Until recently, the Tories seemed pretty confident about next week’s election. Despite spending three and a half years blundering over Brexit, they were still comfortably ahead of Labour in the polls. In Jeremy Corbyn, they had an opposition leader denounced as a terrorist sympathiser, an unreconstructed communist, a rabid anti-Semite and — in general — an enemy of Britain. You might regard Corbyn this way yourself. If so, then it’s worth asking: if he really is so bad, why has support for Labour been steadily increasing since the election was called? Is the nation going mad — or might there be more to it?
I’ve supported and campaigned for Corbyn’s type of politics most of my adult life. Perhaps I’m far too embedded in the choir to be able to spot whether he is as off-tune as the headlines say — but if he ends up in No. 10 it would make perfect sense to me. Here’s why.
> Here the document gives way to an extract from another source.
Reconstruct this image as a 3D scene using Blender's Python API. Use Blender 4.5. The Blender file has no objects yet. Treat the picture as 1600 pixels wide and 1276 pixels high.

The ‘tear it all down’ instinct that underpinned the Brexit vote means ‘status quo’ arguments don’t work
As our society gets ever more segmented and social-media algorithms keep us in political safe spaces, our ability to see what’s going on outside of our particular circles gets weaker. This election, more than any I can remember, is just too complicated to be easily predicted. Will Remain Tories decide that their concerns about Brexit trump their fear of Corbyn? Will Lib Dem supporters realise that pursuing their dream of Jo Swinson in No. 10 simply increases the chance of keeping Boris Johnson there? And what about those millions of late-registering young voters?
When I’ve been out canvassing this election I’ve spoken to hundreds of voters and have found the public mood nowhere near as anti-Corbyn as the newspapers claim.